企業のESGへの取組みを評価するには、数値化されておらず財務情報には表れないさまざまな情報を集め、分析する必要があります。こうした分析には一定の労力がかかるため、投資初心者にとっては簡単な作業ではありません。

ESGスコアを利用することで、投資初心者でもよりESGに配慮した企業へ投資できます。

●③特定のセクターを除外する

3つ目は、①とは反対に特定のセクターを除外する方法です。

例えば、石炭は燃焼すると二酸化炭素を排出し、二酸化炭素は地球温暖化の原因と考えられています。このような理由から石炭はESGとの親和性が低いといえるため、ESG投資を行うなら、投資の対象から石炭関連セクターを除外することも選択肢の一つとなります。

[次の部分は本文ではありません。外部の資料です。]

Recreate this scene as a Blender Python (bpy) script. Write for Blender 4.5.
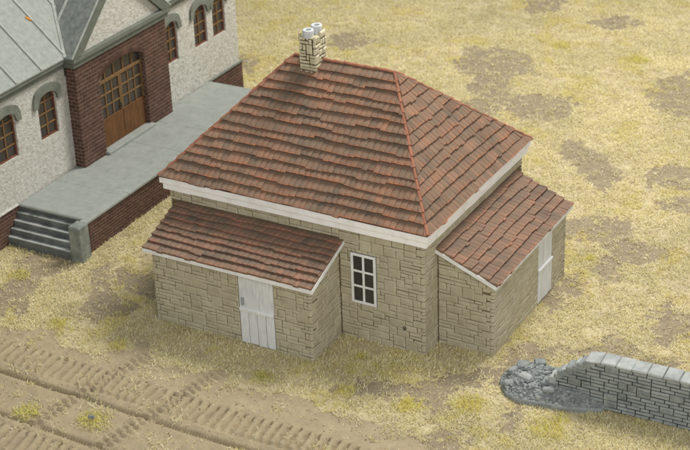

同様のアプローチとしては、ほかに兵器関連やタバコ関連のセクターを除外することも考えられます。

●④規範に違反した企業を除外する

4つ目は規範に違反した企業を投資対象から除外する手法です。

例えば、一部の国では子どもが危険な仕事に就く、児童労働が問題になっています。こうした児童労働は国際的な規範に反しているといえ、ESGの観点からは好ましくありません。

児童労働だけでなく、人権侵害や環境破壊などの国際規範に反する行為が確認された企業への投資は、ESG投資に当てはまらないといえます。

■ESG投資は個人でも挑戦しやすい環境に

ESG投資は、一部の機関投資家に限らず、個人でも始められる投資分野になってきました。今では各金融機関が多数のESG関連商品を取り扱っており、少額から積み立てられるなど個人が挑戦しやすい環境が整いつつあります。

投資である以上はリスクが伴いますが、これを機に、ESG投資を始めることも検討してみてはいかがでしょうか。